Stated problem »
Print the lines of the data, starting with the first, up to and including the line where "return np.array([0, 0, CAMZ]) + r * ((h" appears.

Data shown »
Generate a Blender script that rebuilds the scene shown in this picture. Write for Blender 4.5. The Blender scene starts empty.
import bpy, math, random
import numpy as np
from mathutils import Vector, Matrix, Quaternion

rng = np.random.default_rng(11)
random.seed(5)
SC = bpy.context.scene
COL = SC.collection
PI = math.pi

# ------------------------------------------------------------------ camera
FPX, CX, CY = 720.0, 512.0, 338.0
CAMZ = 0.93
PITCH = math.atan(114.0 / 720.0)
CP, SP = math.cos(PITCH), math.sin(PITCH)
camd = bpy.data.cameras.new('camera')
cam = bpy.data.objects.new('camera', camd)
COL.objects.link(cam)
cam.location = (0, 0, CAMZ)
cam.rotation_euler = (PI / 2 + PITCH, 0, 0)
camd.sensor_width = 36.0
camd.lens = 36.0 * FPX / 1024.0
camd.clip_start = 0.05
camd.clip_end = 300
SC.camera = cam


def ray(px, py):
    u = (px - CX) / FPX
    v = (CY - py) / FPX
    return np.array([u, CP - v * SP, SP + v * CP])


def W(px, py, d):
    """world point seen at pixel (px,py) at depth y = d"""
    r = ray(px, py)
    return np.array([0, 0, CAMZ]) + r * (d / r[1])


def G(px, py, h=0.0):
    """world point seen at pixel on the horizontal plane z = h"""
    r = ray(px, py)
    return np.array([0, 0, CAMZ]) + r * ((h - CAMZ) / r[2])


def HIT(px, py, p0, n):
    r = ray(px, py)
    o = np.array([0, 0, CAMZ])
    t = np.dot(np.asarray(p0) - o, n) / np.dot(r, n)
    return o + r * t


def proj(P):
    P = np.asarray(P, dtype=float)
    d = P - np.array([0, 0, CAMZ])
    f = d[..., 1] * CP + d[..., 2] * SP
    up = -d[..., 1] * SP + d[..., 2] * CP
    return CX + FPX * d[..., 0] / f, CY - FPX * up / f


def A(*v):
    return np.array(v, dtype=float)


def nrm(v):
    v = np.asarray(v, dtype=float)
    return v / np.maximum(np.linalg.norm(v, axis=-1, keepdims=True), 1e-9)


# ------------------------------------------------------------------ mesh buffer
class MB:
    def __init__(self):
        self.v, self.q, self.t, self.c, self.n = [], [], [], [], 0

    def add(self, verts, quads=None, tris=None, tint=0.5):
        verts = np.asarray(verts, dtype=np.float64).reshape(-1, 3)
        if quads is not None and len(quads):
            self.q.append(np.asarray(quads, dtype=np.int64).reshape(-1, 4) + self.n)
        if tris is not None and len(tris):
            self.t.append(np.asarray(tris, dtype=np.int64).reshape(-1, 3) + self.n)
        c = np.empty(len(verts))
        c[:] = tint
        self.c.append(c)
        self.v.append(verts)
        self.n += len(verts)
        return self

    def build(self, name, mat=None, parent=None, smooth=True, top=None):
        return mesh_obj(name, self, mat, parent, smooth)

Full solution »
Generate a Blender script that rebuilds the scene shown in this picture. Write for Blender 4.5. The Blender scene starts empty.
import bpy, math, random
import numpy as np
from mathutils import Vector, Matrix, Quaternion

rng = np.random.default_rng(11)
random.seed(5)
SC = bpy.context.scene
COL = SC.collection
PI = math.pi

# ------------------------------------------------------------------ camera
FPX, CX, CY = 720.0, 512.0, 338.0
CAMZ = 0.93
PITCH = math.atan(114.0 / 720.0)
CP, SP = math.cos(PITCH), math.sin(PITCH)
camd = bpy.data.cameras.new('camera')
cam = bpy.data.objects.new('camera', camd)
COL.objects.link(cam)
cam.location = (0, 0, CAMZ)
cam.rotation_euler = (PI / 2 + PITCH, 0, 0)
camd.sensor_width = 36.0
camd.lens = 36.0 * FPX / 1024.0
camd.clip_start = 0.05
camd.clip_end = 300
SC.camera = cam


def ray(px, py):
    u = (px - CX) / FPX
    v = (CY - py) / FPX
    return np.array([u, CP - v * SP, SP + v * CP])


def W(px, py, d):
    """world point seen at pixel (px,py) at depth y = d"""
    r = ray(px, py)
    return np.array([0, 0, CAMZ]) + r * (d / r[1])


def G(px, py, h=0.0):
    """world point seen at pixel on the horizontal plane z = h"""
    r = ray(px, py)
    return np.array([0, 0, CAMZ]) + r * ((h - CAMZ) / r[2])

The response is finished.